EXERCISE PROMPT:
Track down the lines that contain "file" and copy them.

— Start —

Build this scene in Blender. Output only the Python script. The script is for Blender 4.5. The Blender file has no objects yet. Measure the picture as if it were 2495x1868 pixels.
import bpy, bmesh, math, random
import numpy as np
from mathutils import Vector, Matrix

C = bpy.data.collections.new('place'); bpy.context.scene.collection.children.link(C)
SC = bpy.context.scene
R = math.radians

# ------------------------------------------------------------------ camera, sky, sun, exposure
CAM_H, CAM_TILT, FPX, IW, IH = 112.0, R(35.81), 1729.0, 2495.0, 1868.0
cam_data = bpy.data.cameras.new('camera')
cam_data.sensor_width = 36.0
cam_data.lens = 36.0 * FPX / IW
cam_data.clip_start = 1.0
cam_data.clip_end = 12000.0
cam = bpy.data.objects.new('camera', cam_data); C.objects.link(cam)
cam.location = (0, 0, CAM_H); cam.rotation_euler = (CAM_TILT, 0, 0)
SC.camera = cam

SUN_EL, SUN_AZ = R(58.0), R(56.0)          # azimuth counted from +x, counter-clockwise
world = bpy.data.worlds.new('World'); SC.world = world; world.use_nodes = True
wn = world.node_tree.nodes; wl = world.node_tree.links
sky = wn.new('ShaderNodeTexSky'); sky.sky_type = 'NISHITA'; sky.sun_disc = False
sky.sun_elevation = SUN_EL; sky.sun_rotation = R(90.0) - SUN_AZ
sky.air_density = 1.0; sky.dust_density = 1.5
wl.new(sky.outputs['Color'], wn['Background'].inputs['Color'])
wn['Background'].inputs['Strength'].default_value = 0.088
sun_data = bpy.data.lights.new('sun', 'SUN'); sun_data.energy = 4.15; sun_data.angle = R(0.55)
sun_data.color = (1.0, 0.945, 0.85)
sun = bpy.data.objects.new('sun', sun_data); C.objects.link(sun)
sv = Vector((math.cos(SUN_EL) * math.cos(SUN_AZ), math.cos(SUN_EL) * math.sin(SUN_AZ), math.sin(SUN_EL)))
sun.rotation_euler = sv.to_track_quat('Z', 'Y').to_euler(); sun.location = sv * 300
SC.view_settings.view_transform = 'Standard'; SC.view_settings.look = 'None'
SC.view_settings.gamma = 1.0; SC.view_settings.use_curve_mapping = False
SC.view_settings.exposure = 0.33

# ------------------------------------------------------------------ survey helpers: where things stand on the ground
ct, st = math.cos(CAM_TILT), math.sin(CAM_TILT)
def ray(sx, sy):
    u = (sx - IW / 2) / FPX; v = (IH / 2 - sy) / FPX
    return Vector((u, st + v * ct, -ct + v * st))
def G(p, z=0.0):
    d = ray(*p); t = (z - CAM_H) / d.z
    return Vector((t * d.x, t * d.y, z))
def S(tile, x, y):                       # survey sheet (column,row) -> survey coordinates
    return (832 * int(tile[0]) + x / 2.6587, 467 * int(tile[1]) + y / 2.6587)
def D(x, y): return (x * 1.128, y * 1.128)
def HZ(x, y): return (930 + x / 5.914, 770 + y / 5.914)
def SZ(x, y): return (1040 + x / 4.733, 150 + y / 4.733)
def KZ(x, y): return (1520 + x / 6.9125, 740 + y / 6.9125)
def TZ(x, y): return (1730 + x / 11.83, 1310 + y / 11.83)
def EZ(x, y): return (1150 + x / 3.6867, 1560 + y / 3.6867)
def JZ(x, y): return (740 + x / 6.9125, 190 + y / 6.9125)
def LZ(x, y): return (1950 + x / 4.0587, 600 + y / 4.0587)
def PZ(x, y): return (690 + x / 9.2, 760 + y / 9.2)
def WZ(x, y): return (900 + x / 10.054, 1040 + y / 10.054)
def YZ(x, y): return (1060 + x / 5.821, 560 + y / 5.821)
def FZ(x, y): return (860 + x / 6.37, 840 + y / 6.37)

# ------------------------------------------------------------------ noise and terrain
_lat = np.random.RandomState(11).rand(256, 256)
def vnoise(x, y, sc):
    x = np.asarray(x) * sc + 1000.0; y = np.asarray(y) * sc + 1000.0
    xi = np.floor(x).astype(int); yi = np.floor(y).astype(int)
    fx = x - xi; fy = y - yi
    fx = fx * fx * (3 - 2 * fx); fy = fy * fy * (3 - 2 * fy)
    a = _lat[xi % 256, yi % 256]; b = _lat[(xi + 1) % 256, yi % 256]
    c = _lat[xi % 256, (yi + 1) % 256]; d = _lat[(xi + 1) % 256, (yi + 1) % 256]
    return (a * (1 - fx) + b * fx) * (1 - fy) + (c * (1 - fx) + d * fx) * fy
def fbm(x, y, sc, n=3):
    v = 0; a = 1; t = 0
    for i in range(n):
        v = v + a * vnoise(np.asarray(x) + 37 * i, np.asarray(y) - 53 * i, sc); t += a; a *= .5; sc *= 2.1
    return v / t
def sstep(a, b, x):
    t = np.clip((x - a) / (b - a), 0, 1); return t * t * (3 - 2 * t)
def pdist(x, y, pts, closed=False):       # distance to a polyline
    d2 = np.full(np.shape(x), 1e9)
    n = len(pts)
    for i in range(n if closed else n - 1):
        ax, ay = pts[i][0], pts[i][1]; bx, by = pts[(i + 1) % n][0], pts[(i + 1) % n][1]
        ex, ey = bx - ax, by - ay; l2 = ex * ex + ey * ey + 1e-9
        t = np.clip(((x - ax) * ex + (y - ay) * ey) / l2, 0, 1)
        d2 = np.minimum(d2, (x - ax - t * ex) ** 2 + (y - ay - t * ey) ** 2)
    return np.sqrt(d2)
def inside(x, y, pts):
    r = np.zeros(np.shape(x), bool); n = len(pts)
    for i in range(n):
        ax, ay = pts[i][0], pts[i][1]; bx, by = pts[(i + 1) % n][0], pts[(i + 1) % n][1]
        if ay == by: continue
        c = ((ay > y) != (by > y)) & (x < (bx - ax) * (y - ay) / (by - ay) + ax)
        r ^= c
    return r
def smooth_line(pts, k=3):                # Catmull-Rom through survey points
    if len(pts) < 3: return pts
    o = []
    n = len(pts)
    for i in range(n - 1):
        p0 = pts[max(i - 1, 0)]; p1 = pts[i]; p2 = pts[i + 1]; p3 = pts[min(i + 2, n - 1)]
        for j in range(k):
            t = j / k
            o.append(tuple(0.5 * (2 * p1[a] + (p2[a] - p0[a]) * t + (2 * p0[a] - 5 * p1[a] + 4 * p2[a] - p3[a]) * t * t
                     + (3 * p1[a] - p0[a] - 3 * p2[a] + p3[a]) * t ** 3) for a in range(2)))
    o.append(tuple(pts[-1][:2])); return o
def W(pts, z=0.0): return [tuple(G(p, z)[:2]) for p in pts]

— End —
— Start —

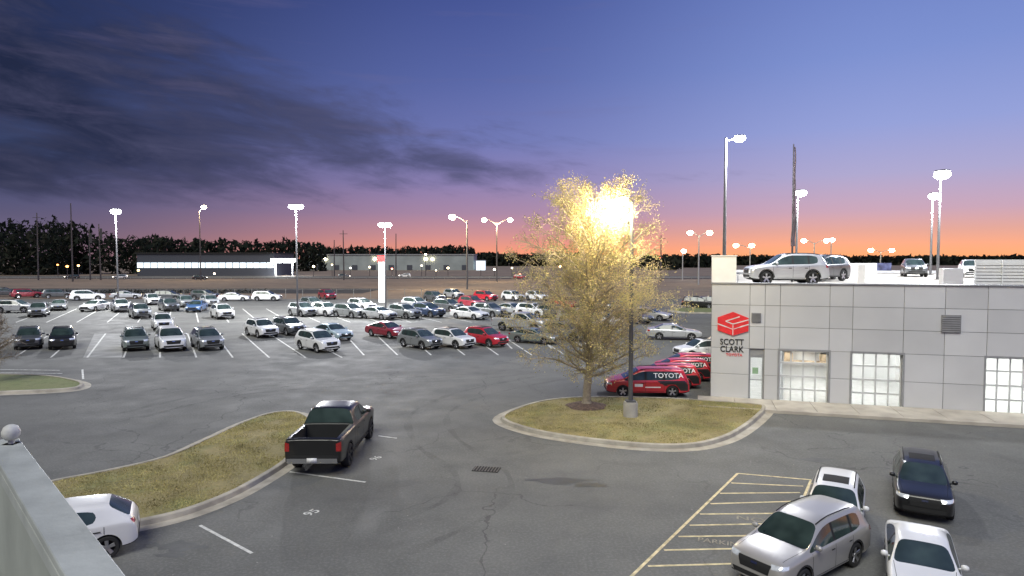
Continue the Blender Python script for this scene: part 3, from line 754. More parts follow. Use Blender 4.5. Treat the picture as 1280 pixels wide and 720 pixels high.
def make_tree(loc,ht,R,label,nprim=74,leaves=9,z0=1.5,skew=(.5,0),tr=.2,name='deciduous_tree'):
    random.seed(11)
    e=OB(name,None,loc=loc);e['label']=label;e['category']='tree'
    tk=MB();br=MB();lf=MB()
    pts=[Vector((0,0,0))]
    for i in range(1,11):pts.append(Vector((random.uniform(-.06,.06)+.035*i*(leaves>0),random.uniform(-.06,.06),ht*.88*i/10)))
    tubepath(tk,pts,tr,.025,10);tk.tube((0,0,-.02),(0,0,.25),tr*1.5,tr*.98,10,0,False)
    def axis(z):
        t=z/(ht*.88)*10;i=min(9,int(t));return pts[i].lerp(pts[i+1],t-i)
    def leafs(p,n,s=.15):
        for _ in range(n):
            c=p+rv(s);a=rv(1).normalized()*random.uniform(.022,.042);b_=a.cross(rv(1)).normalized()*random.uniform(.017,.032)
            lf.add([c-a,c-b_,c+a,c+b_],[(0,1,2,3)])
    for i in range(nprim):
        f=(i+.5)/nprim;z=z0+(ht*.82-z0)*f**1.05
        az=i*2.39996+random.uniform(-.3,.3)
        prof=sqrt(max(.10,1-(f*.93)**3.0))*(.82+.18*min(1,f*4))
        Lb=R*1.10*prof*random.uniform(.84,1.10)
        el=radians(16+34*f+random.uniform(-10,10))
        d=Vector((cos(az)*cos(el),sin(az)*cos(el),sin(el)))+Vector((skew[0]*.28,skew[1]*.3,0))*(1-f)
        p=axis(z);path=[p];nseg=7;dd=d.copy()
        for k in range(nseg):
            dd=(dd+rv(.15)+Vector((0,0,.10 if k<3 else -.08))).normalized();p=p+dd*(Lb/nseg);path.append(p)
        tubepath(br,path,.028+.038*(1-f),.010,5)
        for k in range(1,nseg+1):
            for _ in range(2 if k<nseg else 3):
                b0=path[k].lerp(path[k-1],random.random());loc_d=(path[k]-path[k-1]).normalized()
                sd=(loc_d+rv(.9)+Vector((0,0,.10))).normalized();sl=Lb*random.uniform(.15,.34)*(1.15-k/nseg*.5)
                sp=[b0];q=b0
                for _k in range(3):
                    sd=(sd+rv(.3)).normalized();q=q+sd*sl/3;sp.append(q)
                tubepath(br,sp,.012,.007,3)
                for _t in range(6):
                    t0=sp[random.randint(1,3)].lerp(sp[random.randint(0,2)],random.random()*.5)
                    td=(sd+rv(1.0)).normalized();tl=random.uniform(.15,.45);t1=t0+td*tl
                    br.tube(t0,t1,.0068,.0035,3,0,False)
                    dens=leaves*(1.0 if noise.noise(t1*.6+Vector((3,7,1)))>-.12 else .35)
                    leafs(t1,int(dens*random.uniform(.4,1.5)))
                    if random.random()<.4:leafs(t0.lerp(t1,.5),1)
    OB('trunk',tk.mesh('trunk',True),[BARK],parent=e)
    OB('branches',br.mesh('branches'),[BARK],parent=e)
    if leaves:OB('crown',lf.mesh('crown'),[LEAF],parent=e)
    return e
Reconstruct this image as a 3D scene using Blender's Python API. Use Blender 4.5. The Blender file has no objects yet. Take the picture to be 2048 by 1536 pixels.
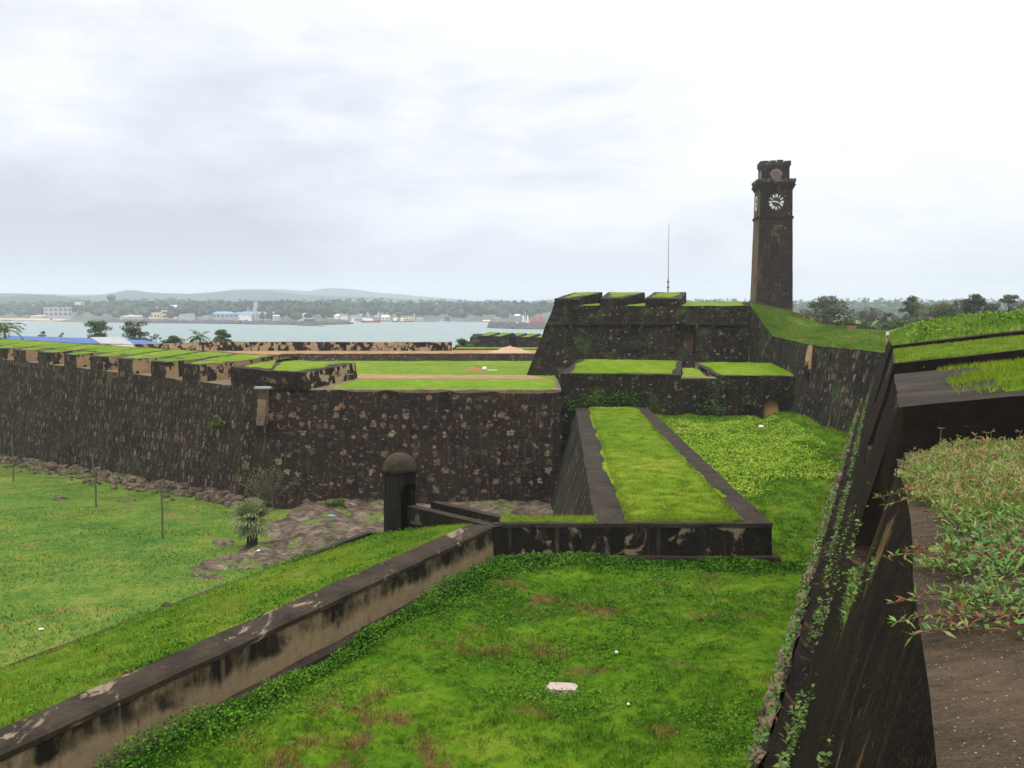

— End —
— Start —

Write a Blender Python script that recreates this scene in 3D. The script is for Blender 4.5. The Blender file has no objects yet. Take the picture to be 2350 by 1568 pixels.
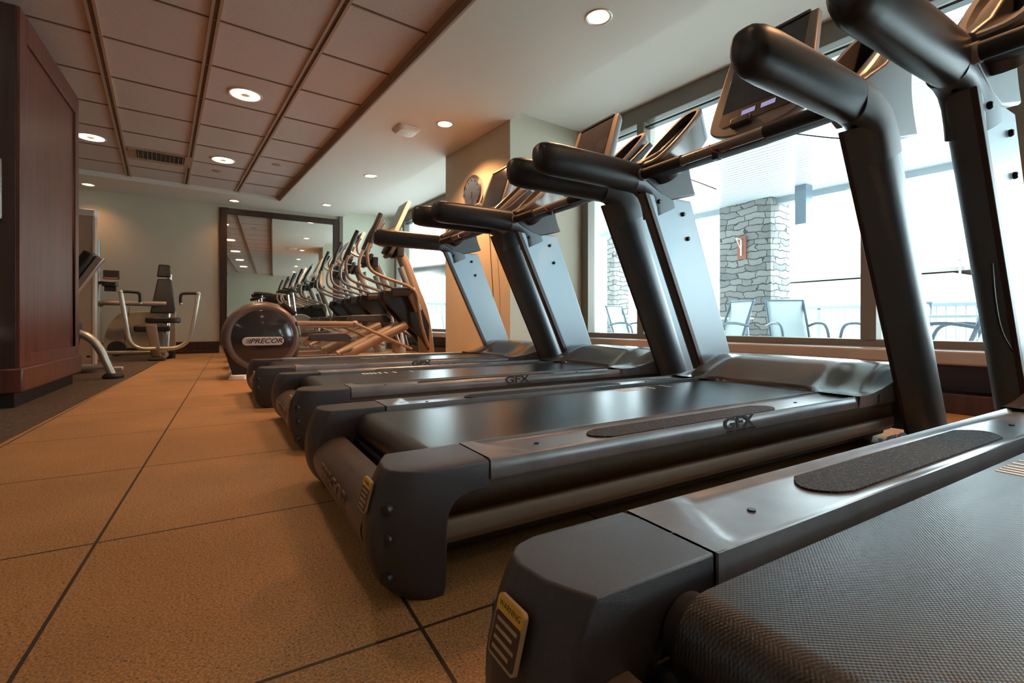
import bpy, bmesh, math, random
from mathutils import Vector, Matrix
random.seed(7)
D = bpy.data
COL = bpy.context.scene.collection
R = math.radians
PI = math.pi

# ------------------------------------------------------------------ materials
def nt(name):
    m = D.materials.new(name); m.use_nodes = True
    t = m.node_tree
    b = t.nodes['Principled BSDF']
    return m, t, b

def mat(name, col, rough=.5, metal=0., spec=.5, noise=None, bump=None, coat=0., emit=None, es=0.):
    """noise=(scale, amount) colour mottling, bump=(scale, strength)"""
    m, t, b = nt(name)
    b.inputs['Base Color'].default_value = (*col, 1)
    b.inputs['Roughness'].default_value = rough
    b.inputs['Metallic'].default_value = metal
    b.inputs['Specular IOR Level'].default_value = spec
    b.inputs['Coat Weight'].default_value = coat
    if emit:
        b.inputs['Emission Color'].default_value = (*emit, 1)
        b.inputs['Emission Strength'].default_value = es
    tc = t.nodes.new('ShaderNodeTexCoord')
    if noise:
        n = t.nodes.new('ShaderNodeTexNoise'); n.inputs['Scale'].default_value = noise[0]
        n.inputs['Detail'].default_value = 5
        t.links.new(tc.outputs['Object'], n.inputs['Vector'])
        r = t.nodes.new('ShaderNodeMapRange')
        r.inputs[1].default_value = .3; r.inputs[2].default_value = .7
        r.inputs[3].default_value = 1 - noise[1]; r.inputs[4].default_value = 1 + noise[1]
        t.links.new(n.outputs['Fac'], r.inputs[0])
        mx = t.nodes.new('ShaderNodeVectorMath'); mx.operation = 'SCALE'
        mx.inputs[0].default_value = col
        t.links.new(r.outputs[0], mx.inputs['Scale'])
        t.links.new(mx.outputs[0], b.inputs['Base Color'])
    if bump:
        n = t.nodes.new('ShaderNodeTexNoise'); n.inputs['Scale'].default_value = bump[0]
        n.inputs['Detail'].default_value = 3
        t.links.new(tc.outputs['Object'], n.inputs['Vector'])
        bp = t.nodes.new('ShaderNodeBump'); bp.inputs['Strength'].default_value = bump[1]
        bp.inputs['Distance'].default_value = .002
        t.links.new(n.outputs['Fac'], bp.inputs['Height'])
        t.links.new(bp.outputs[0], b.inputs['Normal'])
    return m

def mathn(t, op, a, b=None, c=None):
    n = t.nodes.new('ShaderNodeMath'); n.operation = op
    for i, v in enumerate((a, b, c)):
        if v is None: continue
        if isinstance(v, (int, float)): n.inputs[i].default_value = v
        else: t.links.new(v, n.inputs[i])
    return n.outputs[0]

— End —

COMPLETE ANSWER:
Build this scene in Blender. Output only the Python script. The script is for Blender 4.5. The Blender file has no objects yet. Measure the picture as if it were 2495x1868 pixels.
Reconstruct this image as a 3D scene using Blender's Python API. Use Blender 4.5. The Blender file has no objects yet. Take the picture to be 2048 by 1536 pixels.
Write a Blender Python script that recreates this scene in 3D. The script is for Blender 4.5. The Blender file has no objects yet. Take the picture to be 2350 by 1568 pixels.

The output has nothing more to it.